いやいや、私が生まれる前の親父の1人暮らしの痕跡が見られるとは....私のルーツめっちゃ辿ってます。笑
しかも、居候同然だったという新事実まで。爆
4年前に来たとき、母に電話で聞きながら捜し歩きましたが、結局わからずじまいだったこの建物、ようやく見つか
りました。わが家の重要文化財にしてもいいですな。

Kさんも今は郊外に住んでいて、ここにはたまにしか来ないそうですが、未だに現役の借家だそうです。
と....1人の年配の女性が挨拶されました。 この人は???
以前から伊崎町界隈にお住まいだそうで、Kさんと出会うのも10数年ぶりだそうです。

+ + + Mother Lake + + + 

私がここに来た理由をお話しすると....なんとこの女性の亡きご主人は片江船団の乗組員だったと。
もうびっくりです!!おまけにご主人は菅浦(片江の2kmほど西側の隣の集落)のご出身だと。
女性は下関の出身だそうですが、ここを尋ねてきた片江の人に会うのは本当に久しぶりだと驚いておられました。

わずかな時間の間に時を越えていろんなことに出会えるもんですね。
すべては、7月の里帰りのときに親父の口をついて出てきた一言.....に始まったんですな。

+ + + Mother Lake + + + 

「下関行くなら、Kさんに会ってきてごせ。」

ご、ごせって....爆 ニュアンスはお分かりいただけますよね。笑
この後郊外のKさんの家におじゃま....大家さんの奥さんであるKさんの母上(88歳)にもお目にかかりました。
認知症のため過去の記憶ははっきりしているのですが、今のことはすぐに忘れてしまうそうです。

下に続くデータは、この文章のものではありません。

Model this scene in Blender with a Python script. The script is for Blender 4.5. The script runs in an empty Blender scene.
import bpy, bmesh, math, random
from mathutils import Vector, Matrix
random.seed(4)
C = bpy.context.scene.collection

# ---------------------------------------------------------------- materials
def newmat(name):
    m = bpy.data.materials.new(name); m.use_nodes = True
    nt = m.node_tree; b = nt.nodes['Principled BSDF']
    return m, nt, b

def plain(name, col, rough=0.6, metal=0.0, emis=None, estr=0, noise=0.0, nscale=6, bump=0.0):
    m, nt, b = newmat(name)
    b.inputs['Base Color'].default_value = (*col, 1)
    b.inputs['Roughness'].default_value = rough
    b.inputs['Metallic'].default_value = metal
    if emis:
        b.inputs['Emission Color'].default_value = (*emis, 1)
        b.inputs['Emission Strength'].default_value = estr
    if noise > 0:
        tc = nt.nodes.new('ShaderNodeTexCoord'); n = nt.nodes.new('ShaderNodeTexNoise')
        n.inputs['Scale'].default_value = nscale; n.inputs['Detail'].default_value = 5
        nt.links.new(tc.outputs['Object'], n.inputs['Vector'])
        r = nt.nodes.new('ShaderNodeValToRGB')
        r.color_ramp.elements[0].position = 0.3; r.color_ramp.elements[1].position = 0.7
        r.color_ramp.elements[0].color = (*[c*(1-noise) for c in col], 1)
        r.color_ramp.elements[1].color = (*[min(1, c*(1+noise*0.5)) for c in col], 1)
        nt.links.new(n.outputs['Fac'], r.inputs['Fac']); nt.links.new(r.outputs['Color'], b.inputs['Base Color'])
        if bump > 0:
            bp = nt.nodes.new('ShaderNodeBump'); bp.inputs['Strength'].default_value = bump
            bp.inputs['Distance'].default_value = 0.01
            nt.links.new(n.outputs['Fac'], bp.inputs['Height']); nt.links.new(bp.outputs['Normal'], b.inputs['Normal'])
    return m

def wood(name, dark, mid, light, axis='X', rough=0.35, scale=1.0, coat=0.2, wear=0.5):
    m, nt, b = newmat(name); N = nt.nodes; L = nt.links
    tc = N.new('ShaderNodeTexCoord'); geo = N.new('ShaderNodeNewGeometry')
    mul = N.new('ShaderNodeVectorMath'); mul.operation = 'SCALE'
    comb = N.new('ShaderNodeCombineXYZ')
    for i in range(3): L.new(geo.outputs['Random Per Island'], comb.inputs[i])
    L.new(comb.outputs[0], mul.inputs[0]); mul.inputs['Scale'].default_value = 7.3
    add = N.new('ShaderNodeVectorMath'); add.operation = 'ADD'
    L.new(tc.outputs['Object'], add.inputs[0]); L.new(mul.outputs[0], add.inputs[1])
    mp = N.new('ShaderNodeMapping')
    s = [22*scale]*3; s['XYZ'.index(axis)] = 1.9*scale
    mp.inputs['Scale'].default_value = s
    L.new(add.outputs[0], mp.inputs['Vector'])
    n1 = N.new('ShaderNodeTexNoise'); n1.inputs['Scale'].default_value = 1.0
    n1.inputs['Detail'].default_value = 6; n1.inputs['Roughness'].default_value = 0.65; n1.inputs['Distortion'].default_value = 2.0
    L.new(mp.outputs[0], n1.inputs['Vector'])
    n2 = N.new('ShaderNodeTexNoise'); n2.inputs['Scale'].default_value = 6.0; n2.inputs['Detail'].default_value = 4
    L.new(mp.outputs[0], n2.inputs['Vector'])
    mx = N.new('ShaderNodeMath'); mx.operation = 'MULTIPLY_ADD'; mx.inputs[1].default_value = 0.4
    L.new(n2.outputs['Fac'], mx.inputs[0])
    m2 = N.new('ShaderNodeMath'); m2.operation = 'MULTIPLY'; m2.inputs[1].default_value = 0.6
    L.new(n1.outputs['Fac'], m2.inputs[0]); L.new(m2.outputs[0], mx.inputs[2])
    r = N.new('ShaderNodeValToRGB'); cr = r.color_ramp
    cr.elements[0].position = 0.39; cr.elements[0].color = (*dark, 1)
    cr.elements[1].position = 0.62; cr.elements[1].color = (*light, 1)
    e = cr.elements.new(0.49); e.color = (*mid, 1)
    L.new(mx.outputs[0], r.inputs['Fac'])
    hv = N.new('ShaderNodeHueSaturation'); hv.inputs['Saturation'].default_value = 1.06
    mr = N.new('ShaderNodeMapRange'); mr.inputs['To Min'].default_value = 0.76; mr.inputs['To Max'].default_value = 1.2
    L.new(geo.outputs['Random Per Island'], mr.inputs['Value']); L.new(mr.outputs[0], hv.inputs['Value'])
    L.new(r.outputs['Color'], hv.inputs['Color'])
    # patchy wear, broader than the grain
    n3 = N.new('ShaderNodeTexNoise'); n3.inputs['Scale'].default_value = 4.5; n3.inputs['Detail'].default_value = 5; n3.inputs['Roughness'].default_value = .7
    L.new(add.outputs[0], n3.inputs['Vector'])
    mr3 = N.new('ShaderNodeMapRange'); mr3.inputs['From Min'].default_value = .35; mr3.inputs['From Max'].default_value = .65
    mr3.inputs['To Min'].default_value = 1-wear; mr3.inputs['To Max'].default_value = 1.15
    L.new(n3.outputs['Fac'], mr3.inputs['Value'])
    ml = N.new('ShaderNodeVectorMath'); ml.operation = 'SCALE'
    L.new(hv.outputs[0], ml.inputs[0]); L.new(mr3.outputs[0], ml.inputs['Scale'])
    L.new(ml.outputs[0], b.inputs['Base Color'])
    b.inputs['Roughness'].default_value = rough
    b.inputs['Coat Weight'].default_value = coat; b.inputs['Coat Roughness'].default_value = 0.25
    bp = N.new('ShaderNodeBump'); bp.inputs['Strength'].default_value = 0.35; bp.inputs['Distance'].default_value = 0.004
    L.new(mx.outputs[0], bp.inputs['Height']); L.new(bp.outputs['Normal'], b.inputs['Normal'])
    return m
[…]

「片江の○○さんの息子さんが滋賀から会いに来てくれちゃったよ。」

「あー、片江の○○さんの息子さんかね?? でも似とらんねー。」

「え??○○の顔、覚えてるんですか??」

「いや、覚えとらん。覚えとらんけど、あんたとは似とらんわねー。」

「わはははは.....ゴホゴホゴホゴホ」

+ + + Mother Lake + + + 

当時親父は21歳ぐらい....
親父の写真を見せてもこんなじゃなかったと...そりゃそうだ。少なくとも髪の毛はふさふさだったもん。爆

それに今の私より若いし船乗りで体格もいい、おまけに180cmを超える大男だもん。笑
今の記憶は右から左へとなってしまったKさんの母上、こんなやり取りがこのあと10数回。
おかしいやら、時の流れの無常さに頬を伝う涙が止まらなくなるやら....ああ、40余年はやっぱり長いなぁ。

+ + + Mother Lake + + + 

1時間あまりお宅におじゃました後にいよいよお別れ....
その場で親父に電話したら、今度9月に親父もおじゃますることに決まってしまった。早っ
だったら早く来いよ。まったくもう。

私もまたきっと来よう、私のルーツ下関。
またそのときまで伊崎町界隈の町並みが残っているといいですね。
まぁ、この4年の間に思いがけず3度も来訪しましたので、きっとまた機会は訪れるでしょう。

+ + + Mother Lake + + + 

おっと、忘れてはいけません、下関のマンホール....ふくです。かわいい♪感傷に浸ってもこれだけは別。笑
ふくの特徴をよくとらえてます....へたなご当地キャラクターよりずっとかわいい。
そして、次回来るときはきっとまた鍋にふく刺し、から揚げに白子などなどふく三昧で!!笑

では、ルーツを辿る山陽の旅はこれにておしまい、おしまい。
長らくのお付き合いありがとさんです。